When & Where February 27 at 7:00pm | St. Mary's Kerrisdale, 2490 West. 37th, Vancouver BC

Performers David Greenberg baroque violin Elisabeth Wright harpsichord Susie Napper viola da gambia Jeffrey Cohan baroque flute

Reviewer Elizabeth Paterson


A small but dedicated audience enjoyed a dazzling performance on a snowy evening, dazzling but never ostentatious. This was top-class music played by musicians of the first water. The four musicians, David Greenberg (baroque violin), Susie Napper (viola da gamba), Elizabeth Wright (harpsichord) and Jeffrey Cohan (baroque flute), have played together for many years and it showed in the close conversation and camaraderie amongst the players. Quick responses and shared purpose brought out the various textures while never losing sight of the whole picture. Virtuosity was a given.

Telemann wrote a set of 6 quartets (Quadri) in preparation for a long-postponed trip to Paris in 1730. There his hosts were the famous Michel Blavet, flute virtuoso, the equally famous Jean-Pierre Guignon, another brilliant virtuoso, of the violin, Jean-Baptiste Forqueray, skilled gambist and tutor of the King's daughter. An unknown - to us - cellist and harpsichordist, Edouard, made up the group. Telemann stayed in Paris for nearly a year, writing another set of 6 quartets for his friends. These are the Nouveaux Quatuors or New Quartets in 6 Suites, and like the original set comprised quartets in both French and Italian styles.
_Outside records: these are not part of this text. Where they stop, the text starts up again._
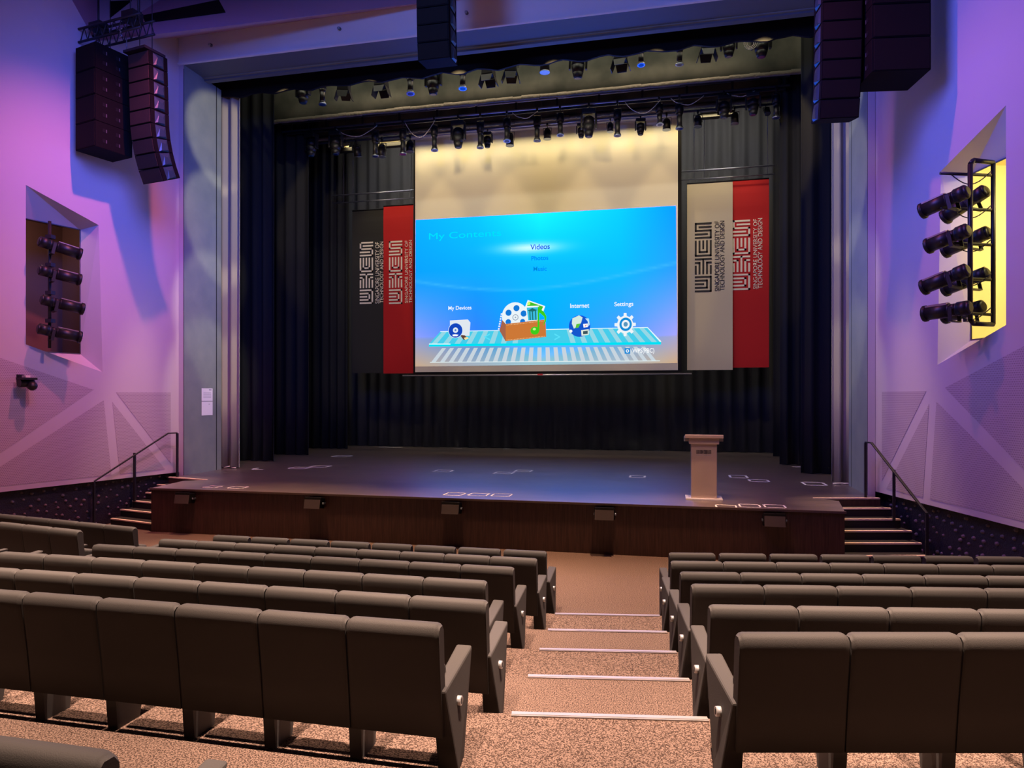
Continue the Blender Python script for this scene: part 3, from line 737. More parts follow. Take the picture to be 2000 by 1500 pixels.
for i in range(26):
    x = 990 + i * 2.9; yt = 635 - (x - 988) * .115; m.poly([PP(x, yt, 12), PP(x + 1.4, yt - .2, 12), PP(x + 1.4, yt + .9, 12), PP(x, yt + 1, 12)])
    yb = 664 - (x - 988) * .10; m.poly([PP(x, yb, 12), PP(x + 1.4, yb - .2, 12), PP(x + 1.4, yb + .9, 12), PP(x, yb + 1, 12)])
m.use(E_(235, 240, 250))
for i in range(7): x = 980 - i * .9; y = 612 + i * 4.8; m.poly([PP(x - 1.4, y, 9), PP(x + 1.4, y, 9), PP(x + 1, y + 3, 9), PP(x - 1.8, y + 3, 9)])
m.use(E_(60, 205, 30)); PD(m, 1045, 646, 8.5, 13, ay=.9)
m.poly([PP(1050, 648, 13), PP(1054, 646, 13), PP(1054, 602, 13), PP(1051, 598, 13)])
m.poly([PP(1051, 598, 13), PP(1055, 604, 13), PP(1063, 609, 13), PP(1068, 618, 13), PP(1067, 628, 13), PP(1061, 637, 13), PP(1064, 627, 13), PP(1063, 619, 13), PP(1054, 611, 13)])
m.use(E_(200, 245, 150)); PD(m, 1044, 643, 3, 14, ay=.8)
m.build('media_box_icon', None, pic)
# globe
m = MB(); m.use(E_(20, 85, 205)); PD(m, 1132, 637, 20.5, 5)
m.use(E_(215, 235, 225)).poly([PP(1118, 622, 6), PP(1131, 616, 6), PP(1138, 620, 6), PP(1135, 631, 6), PP(1129, 637, 6), PP(1121, 642, 6), PP(1117, 632, 6)])
m.use(E_(90, 195, 60)).poly([PP(1126, 633, 7), PP(1134, 632, 7), PP(1130, 640, 7), PP(1124, 641, 7)])
m.use(E_(190, 230, 250)).poly([PP(1143, 622, 6), PP(1150, 622, 6), PP(1152, 634, 6), PP(1149, 638, 6), PP(1148, 628, 6)])
m.use(W_).poly([PP(1139, 633, 7), PP(1148, 632, 7), PP(1148, 639, 7), PP(1140, 640, 7)]); PD(m, 1115, 647, 3, 7)
m.use(E_(225, 90, 110)).poly([PP(1142, 637, 8), PP(1145, 634, 8), PP(1146, 635, 8), PP(1143, 638, 8)])
m.use(E_(225, 235, 220)).poly([PP(1135, 645, 7), PP(1150, 643, 7), PP(1150, 654, 7), PP(1136, 656, 7)]); m.use(E_(60, 85, 95)).poly([PP(1139, 647, 8), PP(1148, 646, 8), PP(1148, 652, 8), PP(1139, 653, 8)])
m.build('globe_icon', None, pic)
# gear
m = MB(); c0 = PP(1221, 634, 5); pts = []
for i in range(8):
    a0 = 2 * math.pi * i / 8
    for da, rr in ((-.20, .252), (-.13, .335), (.13, .335), (.20, .252)): pts.append(c0 + Vector((math.cos(a0 + da) * rr * .92, 0, math.sin(a0 + da) * rr * 1.02)))
m.use(E_(240, 245, 248)).poly(pts)
m.use(E_(20, 140, 215)); PD(m, 1222, 633.5, 11.5, 6, ay=1.1); m.use(E_(240, 246, 250)); PD(m, 1222, 633.5, 7.4, 7, ay=1.1); m.use(E_(90, 150, 190)); PD(m, 1222, 633.5, 4, 8, ay=1.1)
m.build('gear_icon', None, pic)
m = MB(); m.use(E_(30, 140, 215)).poly([PP(1220, 680, 6), PP(1231, 680, 6), PP(1231, 691, 6), PP(1220, 691, 6)]); m.use(W_); PD(m, 1225.5, 685.5, 3, 7, 1.6)
m.build('key_icon', None, pic)

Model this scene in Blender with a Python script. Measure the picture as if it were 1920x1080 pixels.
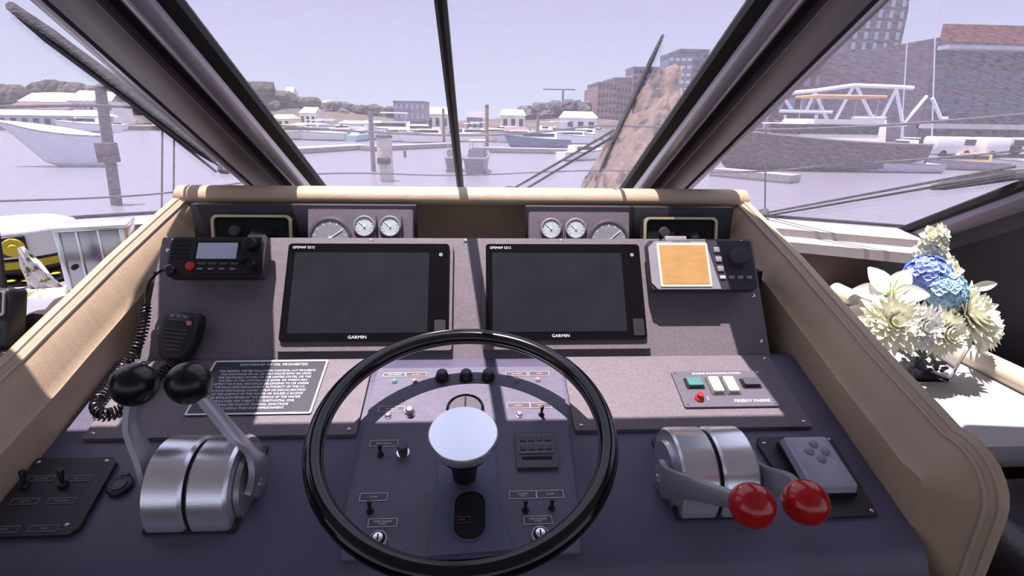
import bpy, bmesh, math, random
from mathutils import Vector, Matrix, noise
for o in list(bpy.data.objects): bpy.data.objects.remove(o)
SC = bpy.context.scene
COL = SC.collection
R = math.radians
# ------------------------------------------------------------------ camera
CAM = Vector((0, 0, 1.6))
YAW, PITCH, ROLL, FPX = R(3.3816), R(17.592), R(0.9), 1000.0
_r = Vector((math.cos(YAW), -math.sin(YAW), 0))
_f = Vector((math.sin(YAW)*math.cos(PITCH), math.cos(YAW)*math.cos(PITCH), -math.sin(PITCH)))
_u = _r.cross(_f)
CR = _r*math.cos(ROLL) + _u*math.sin(ROLL)
CU = -_r*math.sin(ROLL) + _u*math.cos(ROLL)
CF = _f
cd = bpy.data.cameras.new('camera'); cam = bpy.data.objects.new('camera', cd); COL.objects.link(cam)
cd.sensor_width = 36; cd.lens = 36*FPX/1920; cd.clip_start = .02; cd.clip_end = 3000
cam.matrix_world = Matrix((( CR.x, CU.x, -CF.x, CAM.x), (CR.y, CU.y, -CF.y, CAM.y), (CR.z, CU.z, -CF.z, CAM.z), (0, 0, 0, 1)))
SC.camera = cam
SC.view_settings.view_transform = 'Standard'; SC.view_settings.look = 'None'
SC.view_settings.gamma = 1; SC.view_settings.use_curve_mapping = False
SC.view_settings.exposure = 0.2
# ------------------------------------------------------------------ sky and sun
w = bpy.data.worlds.new('sky'); SC.world = w; w.use_nodes = True
nt = w.node_tree; nt.nodes.clear()
wo = nt.nodes.new('ShaderNodeOutputWorld'); bg = nt.nodes.new('ShaderNodeBackground')
tc = nt.nodes.new('ShaderNodeTexCoord'); sp = nt.nodes.new('ShaderNodeSeparateXYZ'); rp = nt.nodes.new('ShaderNodeValToRGB')
nt.links.new(tc.outputs['Generated'], sp.inputs[0]); nt.links.new(sp.outputs['Z'], rp.inputs[0])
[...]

SSEMF chose four of these quartets, economically selecting two from the first set and two from the second, two in the Italian style, and two in the French, two in D major and two in minor keys. They all feature equality amongst flute, violin and viol da gamba with the voices often shifting rapidly, throwing the theme from one to another, sharing the variations. Full of freshness and appeal, variety and invention they are easy to like but fiendish to play.

SSEMF played with an easy elegance. Buoyant allegros and polished andantes framed expressive slower movements, my favourite perhaps the extremely moving Triste from the `Quartet in B minor'. Triste was set off by a very danceable Menuet. Virtuoso passages seized the mind with some awe. And there appeared to be a definition of diminuendo as a quest for the acoustic vanishing point.

The sonorous viol, dashing violin and airy flute were finely accompanied by the poised and responsive harpsichord playing of Elisabeth Wright.

A fantastic performance, well-worth braving the snow for.